The point I wanted to illustrate with the story is that a non-kin network does exist in Bangladesh, a network that can mobilize and execute within 30 minutes in a totally alien part of the nation (from my uncle’s vantage point). It is of course a form of Islam, and its emphasize on universal brotherhood helps to reorient from kin and kith to the world outside. The organization channels some of the altruism of humans and mobilizes them in unison in a way that is akin to an army. If my uncle was not a religious man it would seem ludicrous for him to seek out the aid of non-kin, but as it was, he had a quasi-family that extended throughout the nation that he could call upon.

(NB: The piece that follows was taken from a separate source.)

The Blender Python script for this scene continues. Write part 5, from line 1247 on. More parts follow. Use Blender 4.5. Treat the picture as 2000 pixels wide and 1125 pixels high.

This serves as a potent practical incentive for some people to display piety, though the costs involved in becoming part of the Tableegh (his order) is not trivial in terms of scholarship, rituals, rules and time one needs to invest.
In a previous entry, Up to Medievalism, I argued that Bangladesh must tolerate the crass and common corruption of NGOs because they serve as the main counterweights to religious orders as far as civic institutions go. A theocratic society is unworkable if Iran is any judge, so the hard path to modernity is through development of non-familial ties via work and government. A central model where there is the national government on top is just not appropriate for Bangladesh, rather, one must create a dense local non-kin network, and that is where NGOs come in. There are no easy answers, what I depicted above is probably the result of a few stable social equilibria, so some destablizing input needs to be inserted to jar them over the hill toward modernity.